Rather than tackle low wages with a significant increase in the rate or introduction of a living wage, penalise the workers instead. At the end are a couple of sources for this, I did have the legislation itself a few weeks ago but cannot currently find it, you may have better luck and I will carry on searching for a bit.
So rather than working below the threshold to use the benefit as a ‘safety cushion’, this seems to have been anticipated and blocked as they would then face sanctions.
A few other links to these sanctions which have already started as a trial run in April:
http://touchstoneblog.org.uk/2015/03/benefit-sanctions-for-low-paid-workers/ http://www.poverty.ac.uk/report-work-poverty-un/12-million-low-paid-workers-face-new-sanctions and http://www.insidehousing.co.uk/trial-to-sanction-working-benefit-claimants-introduced/7008216.article
JoeDM
“Study warns Universal Credit could put mothers off working”
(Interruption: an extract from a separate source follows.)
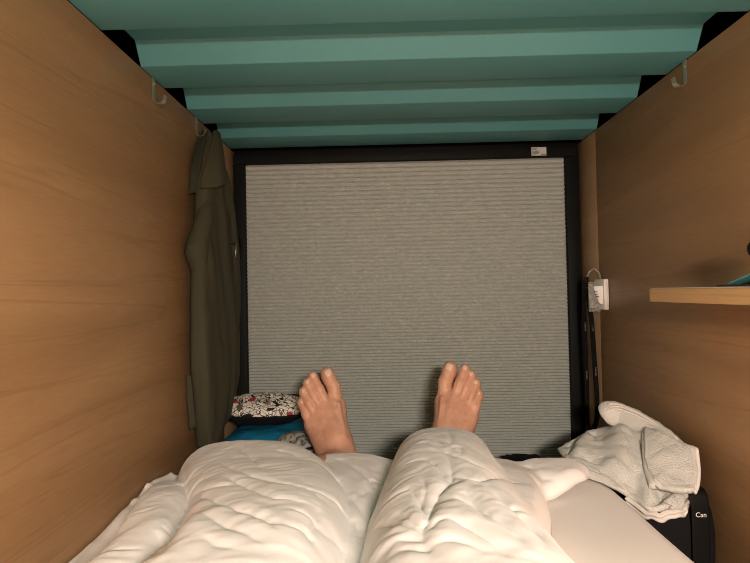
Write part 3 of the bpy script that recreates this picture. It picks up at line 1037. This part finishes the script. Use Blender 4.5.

What !!! You mean they would have to stay at home and bring up their children themselves. Whatever next?
AlanGiles
Duncan-Smith was a disaster as a party leader and is a disaster in everything he tries to do – he even got caught fiddling his expenses, and beefing up his CV, but instead of this idiot having the decency to leave public life, and his leader doesn’t have the guts to sack him, he hangs on like dirty glue. But it seems that is what politicians do – recently Hazel Blears became a director of the Co-Operative Society (and I resigned from it in protest) and none other than Mandy Mandelson seeks to become of Manchester University:-
http://www.theguardian.com/uk-news/the-northerner/2015/mar/30/peter-mandelson-for-chancellor-of-manchester-university
The point is, until mediocrity and dishonesty is discouraged, and not rewarded politicians will always be held in contempt
swat
Heaven forbid! Staying at home and looking after their own little rugrats instead of palming them off to some nursery while indulging in their own chosen lifestyle, indeed, whatever next!!!